We all met at the Beehive, a double decker supper club with jazz at 8:30, and fusion rock at 10. Dinner was Mediterranean moderne, with an extravagant hummus plate getting licked clean of its tabbouleh, baba ganoush, beets, pita slices, cucumber yogurt, etc, etc. Then a brisk walk half a mile home home to our hotel. Craig had learned how to flow with the traffic while in NY, enjoying crossing whenever it looked safe. In NY, though, the streets are all in a grid, so there are only the four cardinal directions to watch out for, and the traffic so choking it’s pretty easy to see when and where it’s safe to cross. Boston, at least in the original downtown, features streets which started as walking paths, crossing every which way, totally random in the angles and numbers with which they meet. Couple that with the freeway underneath sending out random exits and entrances, and it might pay to cross only with the light?
So when I saw Craig heading out against the red on Tremont, I decided to try a little sprint. No cars were injured in the attempt, but I somehow managed to trip on my toes, and go flying face first onto the harsh sidewalk concrete. Cheryl, whom I’d been running past, shrieked. I was lying there, moaning, taking stock, a little embarrassed and winded, with a strange pain in my abdomen. She’s constantly worried I;m going to kill myself again, and with good reason, I suppose.
I picked myself up, insisting I was OK, except my innards felt a little off.
“Maybe I ruptured my spleen?” I ventured. “Or maybe it’s just my stomach was so full, things got a little jostled in there, and there was no room to maneuver?”
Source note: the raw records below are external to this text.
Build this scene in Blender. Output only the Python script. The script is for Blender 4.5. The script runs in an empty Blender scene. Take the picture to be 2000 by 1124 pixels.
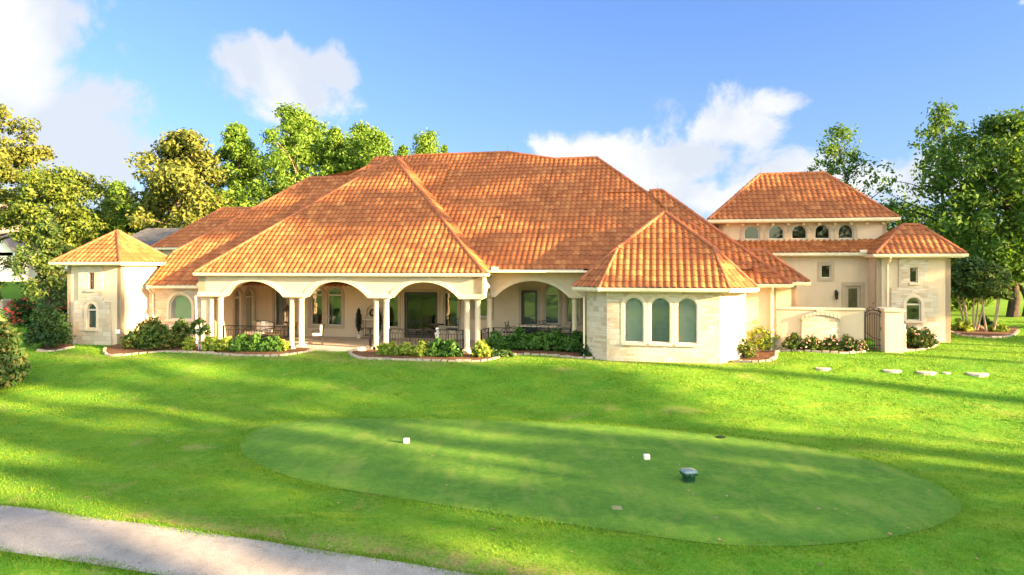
import bpy, bmesh, math, random
import numpy as np
from mathutils import Vector, Matrix
S = bpy.context.scene
C = S.collection
R = math.radians
random.seed(7); np.random.seed(7)

# ------------------------------------------------------------------ camera, sky, sun, exposure
F = 1333.0; HY = 520.0; HCAM = 3.8
cam_d = bpy.data.cameras.new('camera'); cam = bpy.data.objects.new('camera', cam_d); C.objects.link(cam)
cam.location = (0, 0, HCAM); cam.rotation_euler = (R(90), 0, 0)
cam_d.sensor_width = 36; cam_d.lens = 36 * F / 2000; cam_d.shift_y = -(562 - HY) / 2000
cam_d.clip_start = 0.1; cam_d.clip_end = 5000
S.camera = cam
S.view_settings.view_transform = 'Standard'; S.view_settings.look = 'None'
S.view_settings.exposure = 3.2; S.view_settings.gamma = 1.0
SUN_EL = R(13.5); SUN_AZ = R(116)            # azimuth clockwise from +Y
SUN = Vector((math.sin(SUN_AZ) * math.cos(SUN_EL), math.cos(SUN_AZ) * math.cos(SUN_EL), math.sin(SUN_EL)))
sl = bpy.data.lights.new('sun', 'SUN'); sl.energy = 4.6; sl.angle = R(0.55); sl.color = (1.0, 0.67, 0.33)
so = bpy.data.objects.new('sun', sl); C.objects.link(so)
so.rotation_euler = SUN.to_track_quat('Z', 'Y').to_euler(); so.location = (60, -20, 40)

W = bpy.data.worlds.new('World'); S.world = W; W.use_nodes = True
class NT:
    def __init__(s, t): s.t = t; s.n = t.nodes; s.n.clear()
    def node(s, typ, **k):
        n = s.n.new(typ)
        for a, b in k.items(): setattr(n, a, b)
        return n
    def put(s, sock, val):
        if hasattr(val, 'is_output'): s.t.links.new(val, sock)
        elif val is not None:
            if hasattr(sock.default_value, '__len__') and not hasattr(val, '__len__'): val = (val,) * len(sock.default_value)
            if hasattr(sock.default_value, '__len__') and len(sock.default_value) == 4 and len(val) == 3: val = (*val, 1)
            sock.default_value = val
    def math(s, op, a, b=None, c=None, clamp=False):
        n = s.node('ShaderNodeMath', operation=op, use_clamp=clamp); s.put(n.inputs[0], a); s.put(n.inputs[1], b)
        if c is not None: s.put(n.inputs[2], c)
        return n.outputs[0]
    def vmath(s, op, a, b=None):
        n = s.node('ShaderNodeVectorMath', operation=op); s.put(n.inputs[0], a)
        if b is not None: s.put(n.inputs[1], b)
        return n.outputs['Value'] if op in ('LENGTH', 'DOT_PRODUCT', 'DISTANCE') else n.outputs[0]
    def mix(s, f, a, b, mode='MIX'):
        n = s.node('ShaderNodeMix', data_type='RGBA', blend_type=mode)
        s.put(n.inputs[0], f); s.put(n.inputs[6], a); s.put(n.inputs[7], b); return n.outputs[2]
    def mapr(s, v, a, b, c=0.0, d=1.0, smooth=False):
        n = s.node('ShaderNodeMapRange', interpolation_type='SMOOTHSTEP' if smooth else 'LINEAR')
        for i, x in enumerate((v, a, b, c, d)): s.put(n.inputs[i], x)
        return n.outputs[0]
    def noise(s, vec, scale, detail=4, rough=.55, dist=0.0):
        n = s.node('ShaderNodeTexNoise'); s.put(n.inputs['Vector'], vec); n.inputs['Scale'].default_value = scale
        n.inputs['Detail'].default_value = detail; n.inputs['Roughness'].default_value = rough; n.inputs['Distortion'].default_value = dist
        return n.outputs['Fac']
    def sep(s, v):
        n = s.node('ShaderNodeSeparateXYZ'); s.put(n.inputs[0], v); return n.outputs
    def comb(s, x=0, y=0, z=0):
        n = s.node('ShaderNodeCombineXYZ')
        for i, q in enumerate((x, y, z)): s.put(n.inputs[i], q)
        return n.outputs[0]
    def ramp(s, f, stops):
        n = s.node('ShaderNodeValToRGB'); el = n.color_ramp.elements
        while len(el) < len(stops): el.new(.5)
        for e, (p, c) in zip(el, stops): e.position = p; e.color = (*c, 1)
        s.put(n.inputs[0], f); return n.outputs[0]

def build_world():
    t = NT(W.node_tree)
    sky = t.node('ShaderNodeTexSky', sky_type='NISHITA'); sky.sun_disc = False
    sky.sun_elevation = SUN_EL; sky.sun_rotation = SUN_AZ; sky.air_density = 1.0; sky.dust_density = .6; sky.ozone_density = 2.0
    d = t.node('ShaderNodeTexCoord').outputs['Generated']
    # blobs of cloud: direction (x, z at y = 1), half sizes, weight
    B = [(-.74, .29, .13, .18, 1), (-.62, .17, .14, .10, 1), (-.80, .36, .14, .12, 1), (-.60, .24, .09, .07, .8),
         (-.35, .285, .10, .055, 1), (-.30, .24, .10, .06, 1), (-.26, .28, .05, .05, .9), (-.37, .33, .035, .03, .6),
         (.12, .165, .09, .035, .95), (.20, .14, .10, .05, 1), (.06, .165, .05, .04, .9),
         (.30, .20, .085, .055, 1), (.38, .235, .05, .025, .7), (.27, .16, .10, .05, .95), (.45, .13, .14, .05, .85),
         (.62, .13, .14, .06, .9), (.33, .10, .2, .05, .8), (-.52, .10, .12, .05, .8), (-.36, .29, .05, .03, .6), (.78, .40, .05, .02, .45)]
    nz = t.noise(d, 7.5, 10, .62, .30); nz2 = t.noise(d, 2.2, 5, .55, .2)
    x, y, z = t.sep(d)
    tot = None
    for bx, bz, sx, sz, w in B:
        L = math.sqrt(1 + bx * bx + bz * bz)
        v = t.vmath('SUBTRACT', d, (bx / L, 1 / L, bz / L)); v = t.vmath('MULTIPLY', v, (L / sx, L / .25, L / sz))
        g = t.mapr(t.vmath('LENGTH', v), 1.45, 0.0, 0, w)
        tot = g if tot is None else t.math('MAXIMUM', tot, g)
    # scattered cloud over the rest of the dome
    back = t.math('MULTIPLY', t.mapr(nz2, .44, .66), t.mapr(t.math('ADD', z, t.math('MULTIPLY', y, -.35)), .45, .8))
    tot = t.math('MAXIMUM', tot, back)
    dens = t.math('ADD', t.math('MULTIPLY', tot, 1.15), t.math('MULTIPLY', t.math('SUBTRACT', nz, .5), 2.5))
    dens = t.mapr(dens, .34, .74, 0, 1, True)
    dens = t.math('MULTIPLY', dens, t.mapr(tot, .02, .25))
    shade = t.noise(t.vmath('ADD', d, (0.03, 0, .05)), 5.0, 5, .5, .3)
    cc = t.mix(t.mapr(shade, .42, .55), SKYC['cloud_dark'], SKYC['cloud_lit'])
    col = t.mix(1.0, sky.outputs[0], SKYC['tint'], 'MULTIPLY')
    col = t.mix(t.mapr(z, .0, .42, .42, 0.0), col, SKYC['haze'])
    col = t.mix(t.math('MULTIPLY', dens, .95), col, cc)
    # sky behind the viewpoint brightened and warmed as added fill light on the house
    sky_fill = t.mapr(t.math('ADD', t.math('MULTIPLY', z, .2), t.math('MULTIPLY', y, -.85)), .0, .8, 1.0, SKYC['sky_fill'], True)
    col = t.mix(1.0, col, t.comb(sky_fill, t.math('POWER', sky_fill, .86), t.math('POWER', sky_fill, .54)), 'MULTIPLY')
    bg = t.node('ShaderNodeBackground'); t.put(bg.inputs[0], col); bg.inputs[1].default_value = .052
    o = t.node('ShaderNodeOutputWorld'); t.t.links.new(bg.outputs[0], o.inputs[0])
SKYC = dict(tint=(.42, .505, .75), haze=(.62, .83, 1.25), cloud_dark=(1.65, 1.76, 1.96), cloud_lit=(2.25, 2.25, 2.25), sky_fill=6.5)
build_world()

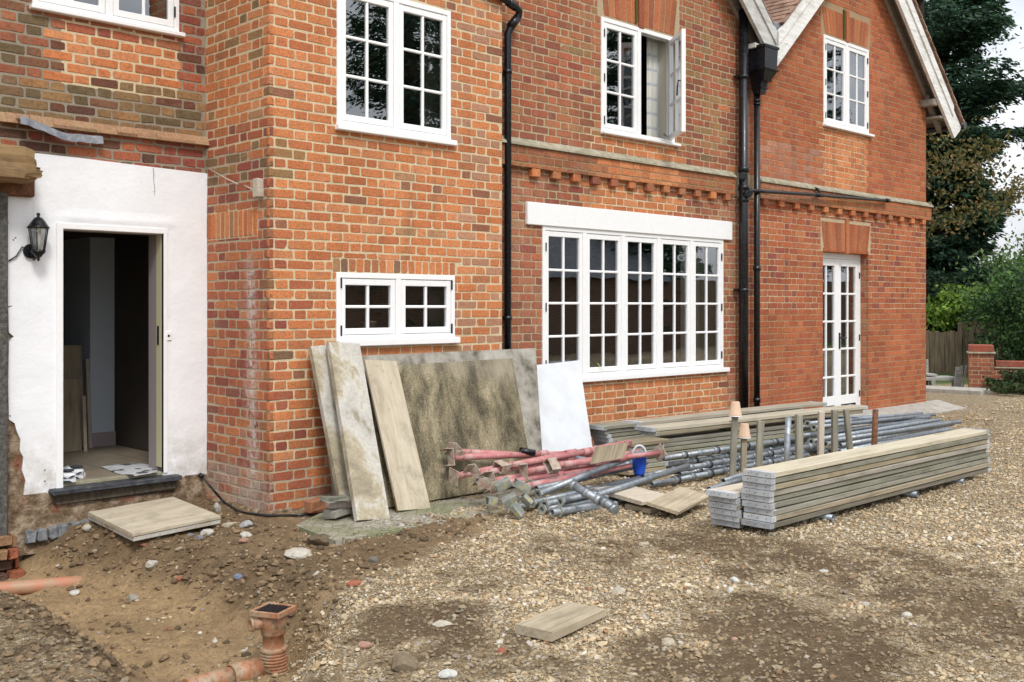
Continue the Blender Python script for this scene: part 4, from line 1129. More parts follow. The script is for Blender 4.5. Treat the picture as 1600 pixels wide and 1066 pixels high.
soil = over(soil, (.145, .1, .058), mud*1.15)
soil = over(soil, (.2, .138, .078), dirt)
soil = over(soil, (.125, .088, .053), mound)
soil = over(soil, (.36, .25, .135), tr*.9)
soil = soil*(.72+.56*fbm(V[:, 0]*2.6, V[:, 1]*2.6, 55))[:, None]
grav = np.clip(1-.95*dirt-.75*mud-1.0*tr, 0, 1)*(1-.45*mound); grav = np.where(dd_ > 12, .95, grav)
grass = sstep(20.3, 21.2, dd_)
soil = over(soil, (.06, .09, .025), grass); grav = grav*(1-grass)
me = bpy.data.meshes.new('ground'); me.vertices.add(len(V)); me.vertices.foreach_set('co', V.ravel()); me.loops.add(F.size); me.loops.foreach_set('vertex_index', F.ravel().astype(np.int32))
me.polygons.add(len(F)); me.polygons.foreach_set('loop_start', (np.arange(len(F))*4).astype(np.int32)); me.polygons.foreach_set('use_smooth', np.ones(len(F), bool))
a = me.attributes.new('tint', 'FLOAT_COLOR', 'POINT'); a.data.foreach_set('color', np.concatenate([soil, np.ones((len(V), 1))], 1).ravel().astype(np.float32))
a = me.attributes.new('gravel', 'FLOAT', 'POINT'); a.data.foreach_set('value', grav.astype(np.float32))
@M('ground')
def _(t):
    c = t.co(); at = t.attr(); gr = t.n('ShaderNodeAttribute', {'attribute_name': 'gravel'}).outputs['Fac']
    f = t.noise(c, 24, 8, .72); g = t.noise(c, 130, 4, .7); l = t.noise(c, 6, 6, .7)
    dist = t.n('ShaderNodeMapping', Vector=c)
    vo = t.n('ShaderNodeTexVoronoi', {'feature': 'F1'}, Vector=c, Scale=62.0); ve = t.n('ShaderNodeTexVoronoi', {'feature': 'DISTANCE_TO_EDGE'}, Vector=c, Scale=62.0).outputs[0]
    rc = t.n('ShaderNodeSeparateColor', Color=vo.outputs['Color']).outputs[0]
    stones = t.ramp(rc, [(0, (.24, .17, .1)), (.25, (.42, .31, .18)), (.55, (.52, .4, .24)), (.8, (.6, .5, .34)), (1, (.7, .64, .52))])
    stones = t.mix(stones, (.12, .085, .05), t.ramp(ve, [(.0, .8), (.12, 0.0)]))
    base = t.mix(at, t.ramp(f, [(.28, .5), (.5, .95), (.7, 1.35)]), .9, 'MULTIPLY')
    base = t.mix(base, t.ramp(g, [(.3, .6), (.66, 1.25)]), .8, 'MULTIPLY')
    base = t.mix(base, (.07, .05, .032), t.ramp(l, [(.56, 0.0), (.72, .6)]))
    base = t.mix(base, (.5, .43, .31), t.ramp(g, [(.68, 0.0), (.74, .6)]))
    k = t.ramp(t.math('ADD', t.math('MULTIPLY', gr, 1.0), t.math('MULTIPLY', t.math('SUBTRACT', f, .5), 1.2)), [(.35, 0.0), (.62, 1.0)])
    base = t.mix(base, stones, k)
    hs = t.math('MINIMUM', ve, .3)
    h = t.math('ADD', t.math('MULTIPLY', f, .5), t.math('ADD', t.math('MULTIPLY', g, .2), t.math('MULTIPLY', t.math('MULTIPLY', hs, k), 1.2)))
    t.out(t.bsdf(base, .92, normal=t.bump(h, 1.0, .035), spec=.15))
me.materials.append(MT['ground']); me.update(calc_edges=True)
go = bpy.data.objects.new('ground', me); col.objects.link(go); tag(go, kind='structure')

# ---- pebbles: one mass nobody could count
PAL = np.array((1.08, 1.1, 1.2))*np.array([(.56, .48, .33), (.46, .35, .2), (.52, .41, .24), (.34, .3, .24), (.66, .61, .5), (.36, .2, .1), (.24, .18, .11), (.49, .39, .24), (.41, .29, .15)])
PW = np.array([2.0, 2.6, 2.4, .5, .35, .35, 1.0, 2.4, 2.2]); PW = PW/PW.sum()
t_ = (1+5**.5)/2
ICO = np.array([(-1, t_, 0), (1, t_, 0), (-1, -t_, 0), (1, -t_, 0), (0, -1, t_), (0, 1, t_), (0, -1, -t_), (0, 1, -t_), (t_, 0, -1), (t_, 0, 1), (-t_, 0, -1), (-t_, 0, 1)])/math.hypot(1, t_)
ICF = np.array([(0, 11, 5), (0, 5, 1), (0, 1, 7), (0, 7, 10), (0, 10, 11), (1, 5, 9), (5, 11, 4), (11, 10, 2), (10, 7, 6), (7, 1, 8), (3, 9, 4), (3, 4, 2), (3, 2, 6), (3, 6, 8), (3, 8, 9), (4, 9, 5), (2, 4, 11), (6, 2, 10), (8, 6, 7), (9, 8, 1)])
OCT = np.array([(1, 0, 0), (-1, 0, 0), (0, 1, 0), (0, -1, 0), (0, 0, 1), (0, 0, -1)], float); OCF = np.array([(0, 2, 4), (2, 1, 4), (1, 3, 4), (3, 0, 4), (2, 0, 5), (1, 2, 5), (3, 1, 5), (0, 3, 5)])
def pebbles(mb, X, Y, S, C, tv, tf, sink=.15):
    n = len(X); Z = height(X, Y)
    sc = S[:, None]*np.stack([.7+.7*rng.random(n), .6+.5*rng.random(n), .4+.4*rng.random(n)], 1)
    ang = rng.random(n)*6.283; ca, sa = np.cos(ang), np.sin(ang); tl = rng.normal(0, .3, n)
    L = tv[None]*(1+rng.normal(0, .16, (n, len(tv), 1)))*sc[:, None, :]
    z = L[:, :, 2]*np.cos(tl)[:, None]+L[:, :, 0]*np.sin(tl)[:, None]; x = L[:, :, 0]*np.cos(tl)[:, None]-L[:, :, 2]*np.sin(tl)[:, None]; y = L[:, :, 1]
    P = np.stack([x*ca[:, None]-y*sa[:, None]+X[:, None], x*sa[:, None]+y*ca[:, None]+Y[:, None], z+(Z+sc[:, 2]*(1-2*sink))[:, None]], -1)
    Fc = (tf[None]+(np.arange(n)*len(tv))[:, None, None]).reshape(-1, 3)
    mb.add(P.reshape(-1, 3), [Fc], 0, np.repeat(C, len(tf), 0))
def scatter(d0, d1, per, s0, s1, tv, tf, mb):
    area = .97*(d1*d1-d0*d0)/2*1.45; n = int(area*per)
    d = np.sqrt(rng.random(n)*(d1*d1-d0*d0)+d0*d0); r = (rng.random(n)-.5)*.97*1.45*d
    X = r*SN+d*CS; Y = -r*CS+d*SN
    dirt, mud, tr, mound = zones(X, Y)
    dens = np.clip(1-1.0*dirt-.72*mud, .0, 1)
    dens = np.where(dirt > .5, .10, dens); dens = np.where(mound > .5, .2, dens); sdt = polysd(r, d, TR); bank = np.exp(-((sdt+.02)/.16)**2)*(r > -1.5); dens = np.where(tr > .5, .03, dens); dens = np.maximum(dens, .75*bank); dens = np.clip(dens, .05, 1)
    dens = dens*np.clip(.1+1.35*fbm(X*2.6, Y*2.6, 71), .1, 1)
    ok = (rng.random(n) < dens) & ~((X > 4.2) & (Y > 6.9)) & ~(Y > 7.75) & ~((X > 15.4) & (X < 15.8) & (Y > 6.6))
    ok &= ~((X > 4.15) & (X < 6.8) & (Y > 6.05-.0*(X)) )
    X, Y, dirt, mud, tr, mound = [q[ok] for q in (X, Y, dirt, mud, tr, mound)]
    n = len(X); S = s0+(s1-s0)*rng.random(n)**3.2
    C = PAL[rng.choice(len(PAL), n, p=PW)]*(.75+.4*rng.random((n, 1)))
    dk = np.clip(.08+mud*.7+mound*.6+dirt*.3+.5*(fbm(X*2.2, Y*2.2, 77)-.5), 0, .8)[:, None]; C = C*(1-dk)+np.array((.15, .11, .065))*dk
    pebbles(mb, X, Y, S, C, tv, tf, .3)
mb = MB()
scatter(3.2, 7.0, 3600, .0045, .017, ICO, ICF, mb)
scatter(3.2, 9.0, 70, .013, .026, ICO, ICF, mb)
scatter(7.0, 10.5, 2100, .006, .017, ICO, ICF, mb)
scatter(10.5, 15.0, 650, .009, .022, OCT, OCF, mb)
scatter(15.0, 20.3, 200, .012, .026, OCT, OCF, mb)
tag(mb.build('gravel', MT['stone']), kind='stuff')
# clods of earth on the dug ground
mb = MB(); n = 42000
d = np.sqrt(rng.random(n)*(8.4**2-3.6**2)+3.6**2); r = -.55*d+rng.random(n)*.62*d; X = r*SN+d*CS; Y = -r*CS+d*SN
dirt, mud, tr, mound = zones(X, Y); sdt = polysd(r, d, TR)
ok = ((dirt > .4) | (mound > .4)) & (rng.random(n) < np.where(tr > .5, .12, np.exp(-(sdt/.3)**2)+.3)) & (Y < 7.7) & ~((X > 4.1) & (Y > 6.0))
X, Y = X[ok], Y[ok]; n = len(X); S = .003+.026*rng.random(n)**6
pebbles(mb, X, Y, S, np.array((.2, .138, .08))*(.45+.8*rng.random((n, 1))), ICO, ICF, .3)
tag(mb.build('earth_clods', MT['stone']), kind='stuff')

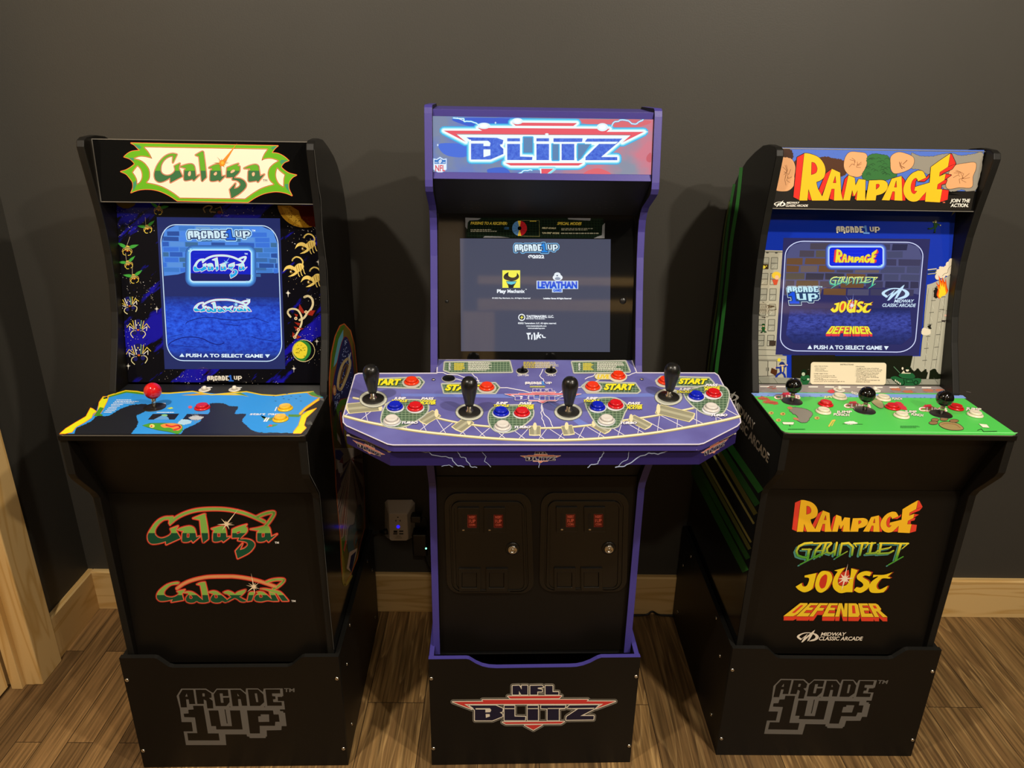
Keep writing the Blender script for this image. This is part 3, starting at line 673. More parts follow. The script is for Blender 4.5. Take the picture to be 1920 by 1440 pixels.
A_SIL = [(90, 240), (160, 128), (530, 128), (620, 185), (640, 190), (690, 128), (1050, 128), (1125, 190), (1130, 125), (1310, 125), (1385, 180), (1395, 128), (1680, 125), (1690, 240), (1672, 242), (1672, 252), (1605, 252), (1610, 315), (1700, 315), (1715, 440), (1640, 440), (1640, 465), (1688, 468), (1690, 490), (1715, 490), (1740, 690), (1665, 690), (1662, 750), (1440, 755), (1445, 845), (1428, 848), (1425, 870), (1185, 870), (1180, 850), (1145, 845), (1140, 815), (820, 815), (835, 975), (230, 975), (195, 770), (335, 770), (315, 630), (165, 630), (140, 430)]
A_LET = [
    ([(175, 145), (340, 145), (370, 360), (280, 360), (270, 290), (232, 290), (245, 410), (155, 410), (125, 230)], [(240, 200), (255, 248), (220, 248)]),
    ([(372, 145), (525, 145), (610, 200), (615, 262), (575, 270), (630, 310), (640, 425), (550, 425), (535, 310), (495, 290), (500, 358), (400, 358)], [(475, 200), (510, 200), (512, 245), (480, 245)]),
    ([(695, 145), (860, 145), (870, 240), (785, 240), (780, 200), (735, 200), (755, 340), (795, 340), (785, 265), (880, 262), (885, 330), (835, 390), (675, 390), (645, 215)], None),
    ([(895, 145), (1045, 145), (1130, 215), (1150, 385), (1070, 385), (1050, 285), (1010, 285), (1020, 390), (930, 390)], [(1000, 200), (1030, 240), (1005, 240)]),
    ([(1155, 140), (1310, 140), (1390, 215), (1405, 330), (1340, 388), (1190, 388)], [(1260, 200), (1295, 200), (1315, 330), (1285, 330)]),
    ([(1420, 140), (1640, 140), (1645, 200), (1520, 200), (1525, 240), (1570, 245), (1575, 285), (1535, 290), (1540, 330), (1665, 330), (1670, 385), (1450, 385)], None)]
A_ONE = [(335, 385), (490, 385), (560, 800), (720, 800), (735, 905), (265, 905), (250, 795), (400, 795), (365, 560), (205, 555), (195, 505), (270, 500), (265, 445), (345, 440)]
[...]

In any event, my pants were ripped in several places, my jacket dusty, and my precious horse chestnut in the pocket a little scratched, losing its distinctive deep brown sheen. Several years ago, I’d found what I would call a “buckeye” somewhere, put it in my coat pocket, and kept it there ever since. It reminds me of my childhood.
In Cincinnati, when we were pre-teens, my agnostic/atheist parents thought going to church every week would be good for us, Leigh and I, but were unwilling to actually go to services themselves. I was an acolyte and choirboy, and still found some solace, if not actual truth, in the Episcopal traditions. Most Sundays, we’d walk the mile or so through a verdant neighborhood to All Saints’. At the right time of year, we’d find the sidewalk furrowed with buckeyes, those dark brown nuts with a light beige “eye” puckered in on one side. We loved to rub them on our noses, shining them up, and just stare at their perfection. My buckeye now was tarnished, scratched from Boston’s decaying infrastructure.
Since buckeyes only grow in the lower midwest and southeastern Great Plains, I think what I have is actually a horse chestnut, which looks remarkably the same, Aesculus hippocastanum vs A. glabra. In any event, it’s a deep emotional connection to my childhood, which nobody else seems to understand except me.